MURAT EMİR (Ankara) - ...sadece 80 milyon liralık bölüm kabul ediliyor, gerisi reddediliyor ama sonuçta 250 milyon liralık bedel için rızaen karşılıklı ödeme konusunda anlaşılıyor ve ödeme yapılıyor; işte, bizim gerçeğimiz bu. Dolayısıyla, burada Sayın Bakan asgari ücretin durumu, emeklilerin durumu, yoksulların durumu, Sosyal Güvenlik Kurumunun çökmüş olduğu durum, Sosyal Güvenlik Kurumunun geri ödeme kapsamına almadığı diyabet sensörü dâhil en yaşamsal ilaçların durumu, özellikle bunlarla ilgilenmesi gerekirken Cumhuriyet Halk Partili belediyeleri nasıl karalarımın derdine düşmüş. Onun hesap vermesi gereken 12.500 lira emekli maaşı, temmuz ayında artırdık diye övünüyorlar ama 4 milyon emeklimiz alıyor. 4 milyon emeklimiz bu ülkede ayda 12.500 lirayla yaşamak zorunda kalıyor.

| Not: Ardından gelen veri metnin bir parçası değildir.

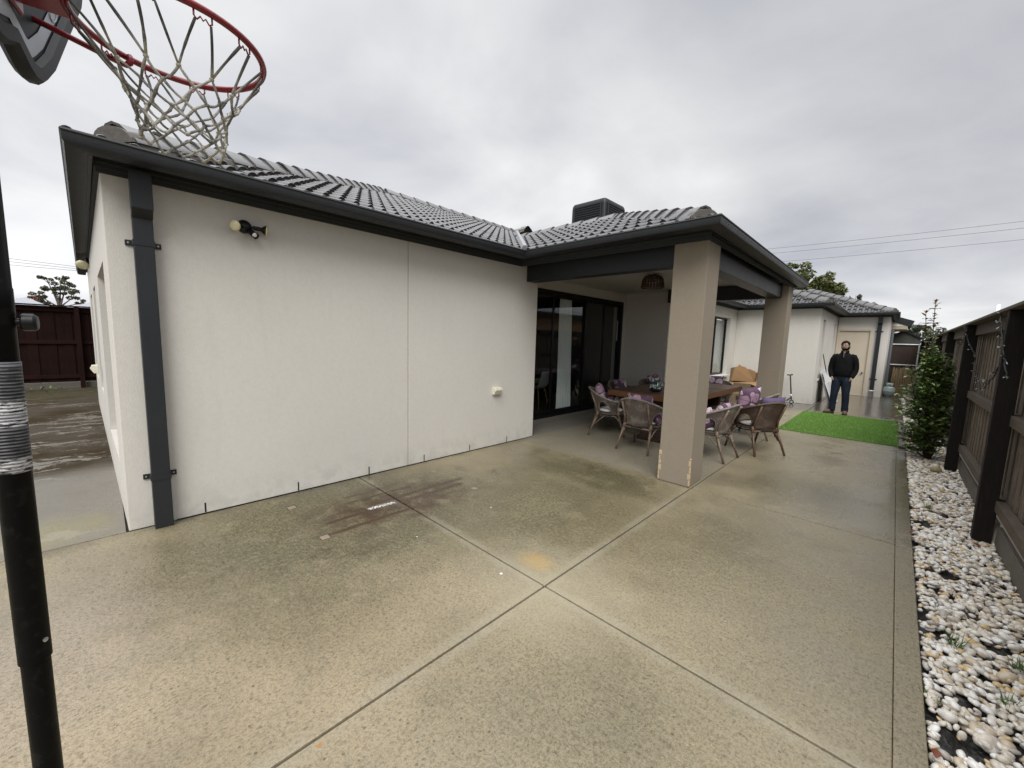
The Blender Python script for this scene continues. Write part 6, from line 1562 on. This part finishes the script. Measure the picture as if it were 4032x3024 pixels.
tree('russet_tree', (-66, -4.9, 0), [(0, 0, 4.2, 1, .8, .5, 600), (0, -.8, 4.0, 1, .6, .45, 420), (0, .7, 4.1, 1, .5, .45, 380)], 2.6, .14, M['redtree'], 'russet leaved tree at the far left behind the red-brown fence', .12, 6)
tree('olive_tree', (-5.1, 40, 0), [(-.9, 0, 7.2, 1.0, 1, .95, 1500), (-.2, .3, 6.3, 1.1, 1, .8, 1300), (.7, 0, 6.4, .9, 1, .75, 1200), (1.2, 0, 5.6, .7, 1, .7, 900), (-1.3, 0, 5.9, .9, 1, .8, 900), (.3, .2, 5.2, 1.4, 1, .7, 1200), (-2.0, .3, 8.0, .7, .8, .6, 500), (-1.6, 0, 7.0, 1.0, 1, .9, 1000), (.2, .2, 6.9, .8, 1, .6, 700)], 4.0, .25, M['olive'], 'dense olive green tree rising behind the rear roof', .14, 7)
tree('dark_tree', (-3.2, 48, 0), [(0, 0, 6.2, .5, .8, .5, 350), (.3, 0, 5.6, .6, .8, .5, 300)], 3.6, .14, M['darktree'], 'small dark tree top right of the olive tree', .12, 8)
tree('dark_tree', (.95, 46, 0), [(0, 0, 3.3, .8, .9, .55, 1000), (.7, 0, 3.1, .7, .9, .5, 800), (-.5, .2, 2.7, .7, .9, .5, 600)], 1.8, .16, M['darktree'], 'dark tree behind the gabled shed', .10, 9)
tree('gum_tree', (-.45, 52, 0), [(-.2, 0, 3.5, .5, .8, .45, 200), (.4, 0, 3.1, .5, .8, .4, 220)], 2.2, .12, M['gum'], 'thin gum tree just under the rear eave end', .10, 10)
tree('gum_tree', (2.8, 50, 0), [(0, 0, 3.0, .9, .9, .5, 600), (.8, 0, 2.7, .8, .9, .5, 500)], 1.8, .14, M['gum'], 'low gum tree seen between the shrub and the right fence', .10, 12)
# shed, neighbours, wires, vent pipe
def gable_house(name, cx, cy, sx, sy, hw, hr, along, mw, mr, lab, cat, over=.3, rz=0):
    root = empty(name, (cx, cy, 0), rz, lab, cat)
    b = MB()
    if along == 'y':
        b.box(-sx, sx, -sy, sy, 0, hw); 
        for y in (-sy, sy-.05): b.prism([(-sx, hw), (sx, hw), (0, hr)], y, y+.05, 0, Matrix(((1, 0, 0, 0), (0, 0, 1, 0), (0, 1, 0, 0), (0, 0, 0, 1))))
    b.build('wall', mw, root)
    k = (hr-hw)/sx; r = MB()
    for s in (-1, 1):
        r.add([(0, -sy-over, hr+.03), (s*(sx+over), -sy-over, hw+.03-k*over), (s*(sx+over), sy+over, hw+.03-k*over), (0, sy+over, hr+.03)], [(0, 1, 2, 3)])
    r.build('roof', mr, root, solid=.05)
gable_house('garden_shed', .13, 26.5, .55, 1.8, 2.13, 2.43, 'y', M['greygreen'], M['charcoal'], 'dark gabled shed beyond the white framed gate', 'shed', over=.06)
def hip_house(name, cx, cy, sx, sy, hw, hr, mw, mr, lab, win=True):
    root = empty(name, (cx, cy, 0), 0, lab, 'house')
    b = MB(); b.box(-sx, sx, -sy, sy, 0, hw); b.build('wall', mw, root)
    r = MB(); o = .45; X, Y = sx+o, sy+o; k = min(X, Y)
    p, q = ((0, -(Y-k)), (0, Y-k)) if Y > X else ((-(X-k), 0), (X-k, 0))
    r.add([(-X, -Y, hw), (X, -Y, hw), (X, Y, hw), (-X, Y, hw), (*p, hr), (*q, hr)], [(0, 1, 4), (1, 2, 5, 4), (2, 3, 5), (3, 0, 4, 5)] if Y > X else [(0, 1, 5, 4), (1, 2, 5), (2, 3, 4, 5), (3, 0, 4)])
    rf = r.build('roof', mr, root, solid=.06)
    g = MB(); g.sweep([(-X, -Y), (X, -Y), (X, Y), (-X, Y), (-X, -Y)], [(0, hw-.16), (.09, hw-.16), (.09, hw+.02), (0, hw+.02)]); g.build('gutter', M['charcoal'], root)
    return root
nb = hip_house('brick_house', 9.5, 17.5, 5.0, 8.0, 3.05, 4.1, M['brick'], M['tile'], 'orange brick house mirrored in the sliding glass door')
for y in (-4.5, 1.0, 5.0):
    k = MB(); k.box(-5.02, -4.97, y-.8, y+.8, 1.0, 2.1); k.build('window', M['black'], nb)
hip_house('neighbour_house', -33, -2.45, 3.0, .55, 2.35, 2.86, M['stucco'], M['greyroof'], 'low grey roof peeping over the red-brown fence at the left')
hip_house('neighbour_house', -34, .9, 3.0, 2.0, 2.3, 3.38, M['stucco'], M['greyroof'], 'pale grey hipped roof over the red-brown fence beside the house wall')
for i, (z0, z1, lab) in enumerate([(15.99, 15.82, 'highest of the three power cables at the right'), (15.29, 15.10, 'middle of the three power cables at the right'), (13.99, 13.88, 'lowest of the three power cables at the right')]):
    b = MB(); k = (z1-z0)/22.9; b.tube([(x, 70, z0+k*(x+14.5)+.0006*((x+3)**2-130)) for x in range(-60, 61, 6)], .022, 5); tag(b.build('power_cable', M['wire']), lab, 'power line', 'power cables crossing the sky')
for i, (z0, z1, lab) in enumerate([(8.58, 8.44, 'highest of the three thin cables left of the house'), (8.25, 8.20, 'middle of the three thin cables left of the house'), (7.92, 7.97, 'lowest of the three thin cables left of the house')]):
    b = MB(); k = (z1-z0)/4.55; b.tube([(-70, y, z0+k*(y+6.1)) for y in range(-40, 20, 6)], .022, 5); tag(b.build('power_cable', M['wire']), lab, 'power line', 'power cables crossing the sky')
b = MB(); b.tube([(1.30, 12, 0), (1.30, 12, 2.53)], .030, 12); o = b.build('vent_pipe', M['whiteplastic'], smooth=True); tag(o, 'white vent pipe standing up behind the timber fence', 'pipe')
def bushy(x, y, h, n, lab, seed):
    rnd = random.Random(seed); root = empty('garden_plant', (x, y, -.05), 0, lab, 'plant'); b = MB()
    for i in range(n):
        a = rnd.uniform(0, 2*PI); d = Vector((math.cos(a), math.sin(a), rnd.uniform(.2, 1.6))); leaf_faces(b, Vector((rnd.gauss(0, .12), rnd.gauss(0, .3), rnd.uniform(0, h*.5))), d, Vector((0, .1, 1)), rnd.uniform(.06, .13), .03)
    b.build('foliage', M['weed'], root)
bushy(-14.7, -1.45, .25, 90, 'low green plant at the foot of the red-brown fence', 4)
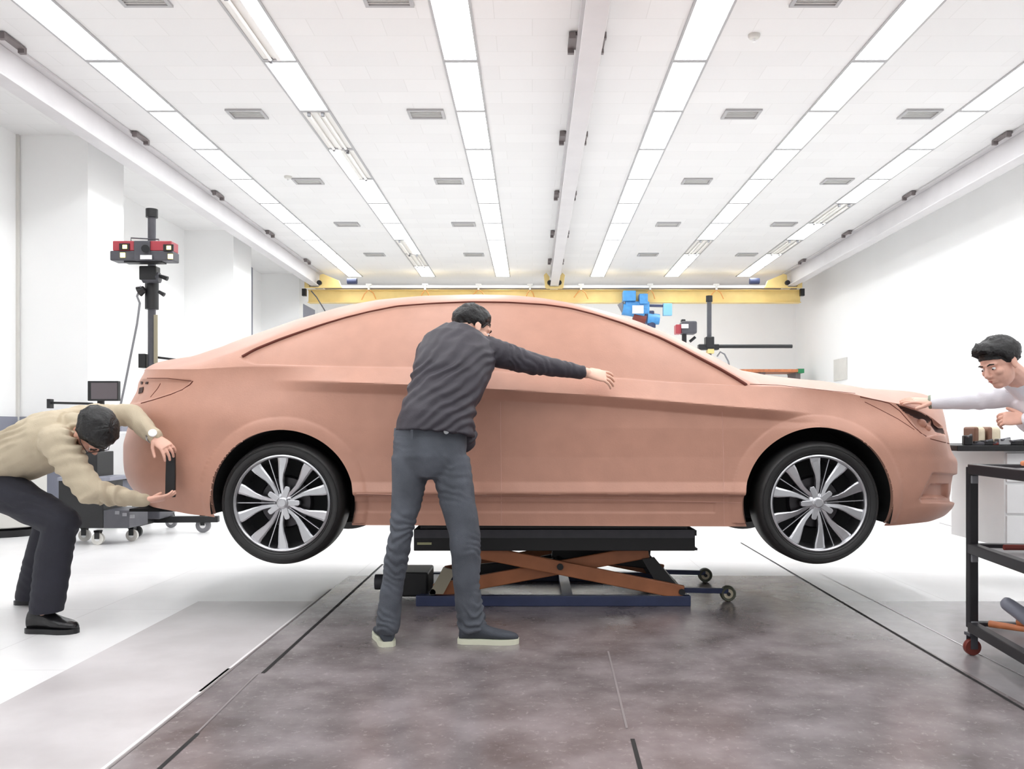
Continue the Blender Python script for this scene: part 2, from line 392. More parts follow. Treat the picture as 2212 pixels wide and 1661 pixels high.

(Mikrofon otomatik cihaz tarafından kapatıldı)
BAŞKAN - Tamamlayın Sayın Emir lütfen.
MURAT EMİR (Devamla) - Daha geçen gün haberlerde gördük, yüreğimiz yandı. 78 yaşındaki Cengizhan Kabak isimli vatandaşımız emekli olmasına rağmen inşaat bekçiliği yaparken bir iş kazası sonucunda yaşamını yitirdi. 18 milyon yoksul var, açlık sınırı 22 bin lira ve emekliler yılı ilan ettikleri yılda emeklileri bu hâle getirdiler. Bu sorulara cevap vermesi gerekirken ve özellikle de herkesin sorduğu "2025 yılına sarkarsa emekli alacağım yüzde 30 oranında azalıyormuş; bu gerçek mi, bu doğru mu?" sorusunu biz soruyoruz, "Bu soruya yazılı cevap vereceğim." diyen sorumsuz, vurdumduymaz bir Bakanla karşı karşıyayız.